Call for arms: associative array reimplementation

Dmitry Olshansky dmitry.olsh at gmail.com
Thu Feb 21 09:33:53 PST 2013


21-Feb-2013 14:49, Dicebot пишет:
> I have had a small e-mail conversation with H. S. Teoh recently
> regarding his old attempt to reimplement built-in associative arrays and
> fix various issues they create. His experience and memories are written
> down in wiki now:
>
> http://wiki.dlang.org/AA_Implementation_Issues
>
> I still do want to continue this task, but this happened to be much more
> tricky and I just been walking circles around so far. So if anyone has
> some spare time and wants to show his D Kung Fu - this wiki article is
> probably worth checking out :) As far as I know this is kind of
> "pre-approved" change.

I'd love to help but I've got my hands full already.

In essence the only way I see this ball rolling:

a) make a hacked version of compiler that actually **cking gets rid of 
V[K] by replacing it with __AA!(V, K) the moment it sees it. Literals 
are structs of type __AALiteral!(V,K), both could be defined anywhere 
but are expected in object.d.

Yes, that means error messages, is(...) matching and so on all see and 
expose this template. NO reverse conversion or special casing to have it 
as built-in type must be done anywhere, period. Technically advanced 
users should be able to replace built-in __AA template with something 
custom.

b) The aforementioned compiler probably won't be able to compile much of 
anything excpet druntime. The way to go is to hack away on this__AA 
template in druntime object.d and compile test cases in isolation.

c) Once the stuff is stable enough integrate Phobos.

d) Only then when all works, and AA is plain temaplted type done via 
lowering we should try to make error messages look more pretty and 
replace __AA!(K, V) with V[K] in error logs alone.

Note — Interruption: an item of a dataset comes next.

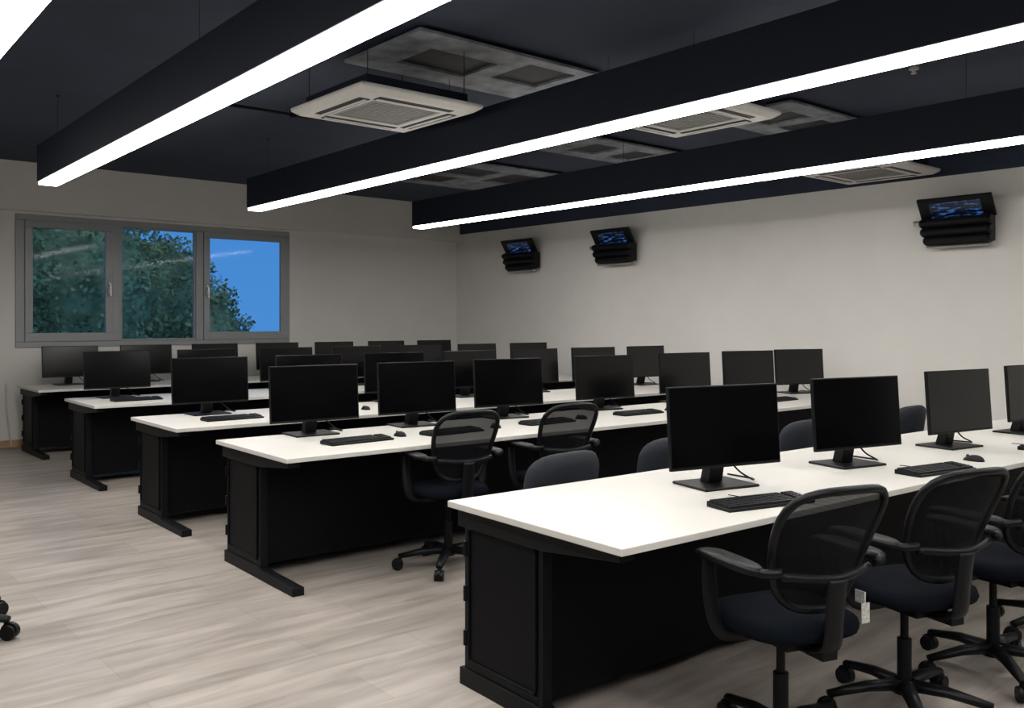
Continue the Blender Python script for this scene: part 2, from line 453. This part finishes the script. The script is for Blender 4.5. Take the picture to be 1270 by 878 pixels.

The tricky part about immutable values isn't tricky at all. At the 
moment you just blast your way through with casts. Since AA 
implementation is in sole control of memory and it's definitely on HEAP 
there is no risk of writing to ROM/protected stuff. It's more an act of 
courage then trickery ;)

P.S. The new AA implementation IMHO would fix as much as it would break 
simply because the current one is half-magic, half-bug. That's one of 
reasons it should be done by reaping it off, then doing it from scratch 
in the clean room at the side and then re-introduced it again.